Everything Old Is New Again
I’m entranced by old technologies being rediscovered, repurposed, and reinvented. Just think, the term artificial intelligence (AI) entered the language in 1956 and you can trace natural language processing (NLP) back to Alan Turing’s work starting in 1950. Text analytics has its antecedents in data mining. Data mining itself has a long history, all the way back to Thomas Bayes, who died in 1761, and his eponymous theorem that still informs algorithms regarding inference, probability, and predictions.
Even when the concept and the phrases are the same, the increased power, bandwidth, and sheer computing power available today changes the applications significantly. Whenever I read about the pattern-matching feats of NLP, machine learning (ML), and AI, I’m reminded of a student I knew at university. He manually counted how many times certain words appeared in a Shakespeare play. As you can imagine, this consumed an enormous amount of his time—and I’ve never been convinced that his professor thought it was worth the effort. With today’s technology, this task would take maybe a minute, maybe even less time.
Data Quality Matters
Jen Snell, VP of Product Marketing at Verint, understands that the fundamental purpose of text analytics and NLP remains constant: “They help get the right information to employees at the right time.” Sounds simple, right? It’s certainly an admirable goal, but one too often thwarted by the amount of information available. Sifting through zettabytes of data is not a task for humans; it has to be done by computers.
For computers do this well, regardless of how robust their text analytics and NLP capabilities, the quality of the underlying data needs to be assessed and optimized. It doesn’t matter whether that data is structured or unstructured, its quality determines the success or failure of a KM project.
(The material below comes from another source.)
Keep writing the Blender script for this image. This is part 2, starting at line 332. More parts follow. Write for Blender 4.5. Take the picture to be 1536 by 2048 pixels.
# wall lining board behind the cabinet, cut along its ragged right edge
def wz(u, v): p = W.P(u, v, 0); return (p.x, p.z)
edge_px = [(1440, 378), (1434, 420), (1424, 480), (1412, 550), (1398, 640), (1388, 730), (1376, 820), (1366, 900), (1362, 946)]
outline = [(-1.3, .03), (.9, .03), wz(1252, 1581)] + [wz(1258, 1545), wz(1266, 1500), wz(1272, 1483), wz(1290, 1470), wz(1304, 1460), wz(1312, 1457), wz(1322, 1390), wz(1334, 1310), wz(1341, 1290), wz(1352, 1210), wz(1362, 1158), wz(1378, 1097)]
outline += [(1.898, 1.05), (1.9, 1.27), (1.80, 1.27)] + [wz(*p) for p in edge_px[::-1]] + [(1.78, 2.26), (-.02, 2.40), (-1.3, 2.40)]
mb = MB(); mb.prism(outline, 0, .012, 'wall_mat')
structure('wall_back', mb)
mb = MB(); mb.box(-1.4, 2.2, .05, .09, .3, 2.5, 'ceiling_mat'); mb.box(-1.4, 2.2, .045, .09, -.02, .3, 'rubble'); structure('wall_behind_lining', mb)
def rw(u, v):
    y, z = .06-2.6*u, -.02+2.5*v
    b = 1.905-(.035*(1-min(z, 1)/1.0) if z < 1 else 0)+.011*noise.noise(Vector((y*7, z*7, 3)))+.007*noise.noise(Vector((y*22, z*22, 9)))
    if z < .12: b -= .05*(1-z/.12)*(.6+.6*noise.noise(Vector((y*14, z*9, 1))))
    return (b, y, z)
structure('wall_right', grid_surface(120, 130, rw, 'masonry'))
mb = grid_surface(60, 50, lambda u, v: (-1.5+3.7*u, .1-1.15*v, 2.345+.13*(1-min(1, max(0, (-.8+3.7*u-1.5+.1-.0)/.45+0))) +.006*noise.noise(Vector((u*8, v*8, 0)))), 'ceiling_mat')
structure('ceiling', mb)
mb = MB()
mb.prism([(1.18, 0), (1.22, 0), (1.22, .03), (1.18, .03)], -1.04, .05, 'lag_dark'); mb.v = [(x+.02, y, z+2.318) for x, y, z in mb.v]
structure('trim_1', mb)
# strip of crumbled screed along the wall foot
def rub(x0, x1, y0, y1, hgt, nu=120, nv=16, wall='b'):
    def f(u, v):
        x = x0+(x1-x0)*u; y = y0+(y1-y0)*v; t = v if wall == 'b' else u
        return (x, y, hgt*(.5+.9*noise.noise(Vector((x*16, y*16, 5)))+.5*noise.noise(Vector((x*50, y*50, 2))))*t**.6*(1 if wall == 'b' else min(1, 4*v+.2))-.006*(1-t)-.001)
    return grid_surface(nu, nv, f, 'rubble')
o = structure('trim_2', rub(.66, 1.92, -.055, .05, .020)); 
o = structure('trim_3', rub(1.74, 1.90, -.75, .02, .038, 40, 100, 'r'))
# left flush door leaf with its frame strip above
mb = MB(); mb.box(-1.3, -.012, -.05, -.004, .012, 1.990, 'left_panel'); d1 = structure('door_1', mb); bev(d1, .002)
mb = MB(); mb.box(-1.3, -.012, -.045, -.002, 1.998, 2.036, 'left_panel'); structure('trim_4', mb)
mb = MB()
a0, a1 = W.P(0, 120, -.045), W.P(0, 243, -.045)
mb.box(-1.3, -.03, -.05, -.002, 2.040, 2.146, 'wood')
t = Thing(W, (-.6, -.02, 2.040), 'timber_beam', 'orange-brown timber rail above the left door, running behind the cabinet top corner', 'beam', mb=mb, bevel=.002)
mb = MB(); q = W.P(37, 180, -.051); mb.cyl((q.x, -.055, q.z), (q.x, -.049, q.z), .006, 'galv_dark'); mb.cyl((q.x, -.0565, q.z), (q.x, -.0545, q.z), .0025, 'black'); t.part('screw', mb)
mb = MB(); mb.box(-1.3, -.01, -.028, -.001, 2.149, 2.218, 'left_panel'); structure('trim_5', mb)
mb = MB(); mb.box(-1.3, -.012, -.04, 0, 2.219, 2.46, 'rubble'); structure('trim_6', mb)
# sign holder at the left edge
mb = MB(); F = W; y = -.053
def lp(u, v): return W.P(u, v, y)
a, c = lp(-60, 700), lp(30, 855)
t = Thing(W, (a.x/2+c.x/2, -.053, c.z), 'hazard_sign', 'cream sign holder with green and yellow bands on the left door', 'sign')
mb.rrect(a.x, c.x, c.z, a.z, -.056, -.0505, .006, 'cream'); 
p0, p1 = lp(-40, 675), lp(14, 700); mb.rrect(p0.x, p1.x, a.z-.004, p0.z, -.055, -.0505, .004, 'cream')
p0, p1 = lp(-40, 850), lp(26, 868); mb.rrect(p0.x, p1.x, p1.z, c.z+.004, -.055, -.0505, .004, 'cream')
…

Snell also cautions that not all NLPs are the same. Two approaches to using an NLP engine are statistical and symbolic. In the former, you train the system to identify patterns, generate a model, and predict word meanings based on a large data corpus. The latter used hard-coded linguistic rules, which originate with people and are then taught to machines. Neither, according to Snell, are sufficient by themselves. Regardless of how you deploy NLP, data quality makes all the difference.
Ask NLP
One major change from the early days of NLP is the increasing reliance on more informal language rather than the written word of structured letters or memos. Customers expect to interact with companies in a conversational way, either by actual phone calls or by text messages. As Susan Kahler, SAS’s Global AI Product Marketing Manager, points out, you can use NLP engines to teach and guide machines to examine these types of audio and text data.
Identifying relationships and patterns in the data puts you in a better position to meet customer needs and delivery better experiences, personalized to the individual customer. Additionally, pulling together data from all your customer communications channels and feeding it into an NLP engine gives you insights that will streamline future customer communications.